Coast guards fished the bodies of 12 men, 21 women and two children from the rising swells, as well as large pieces of wreckage from waters near Penghu island.

Penghu rescue leaders saw little chance that anyone had survived from the Boeing 747-200 with 225 people on board.

Empty yellow body bags were stacked in piles as the first victims to be discovered were placed in a small sports stadium in a local air force base, near the small port.

The Taiwan carrier's flight CI 611 disappeared abruptly from radars on Saturday soon after taking off from Taipei for Hong Kong, leaving mystery in its wake and dealing a new blow to the safety record of China Airlines, which has now suffered four air crashes since 1994.

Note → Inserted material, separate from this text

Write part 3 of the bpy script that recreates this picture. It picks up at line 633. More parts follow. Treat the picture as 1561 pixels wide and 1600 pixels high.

Distressed relatives were already gathering in Penghu. Brian Yen's cousin was on the plane en route to the Chinese mainland via Hong Kong to visit his girlfriend. "She was pretty upset. She was screaming," Yen said.

The search continued for the crashed plane's two critical black boxes, the robust, on-board monitoring systems which often tell investigators what happened in air disasters.

Speculation of a mid-air explosion grew after farmers in Taiwan's western coastal county of Changhua, about 50 miles northeast of the crash site, found debris from the plane in their fields.

A doctor said that bodies retrieved so far had suffered broken bones, but no burns.

Aviation authorities said the pilot had not issued any distress signals before the aircraft disappeared in clear weather about 20 minutes into the 90-minute journey.

The plane, almost 23 years old and with almost 65,000 flying hours, had already been sold to Orient Thai, a Thai charter carrier, and was due to be delivered on June 20.

Taiwan's Aviation Safety Council declined to speculate on the cause of the crash, and said it had contacted the US National Transportation Safety Board, the Boeing Company, and engine maker Pratt and Whitney.

A Boeing team of investigators was on its way to Taiwan from the United States.

Peter Lok Kung-nam, former director general of Hong Kong's Civil Aviation Department told Reuters: "It is fairly certain the aircraft suddenly broke apart."

"There was absolutely no forewarning, no distress call, not even a secondary radar distress signal, the whole thing must have happened very quickly," he said.

Lok suggested three possible causes: an explosion, sudden de-pressurization which could have knocked the crew out, or the more remote possibility of a collision in the air with another unknown object.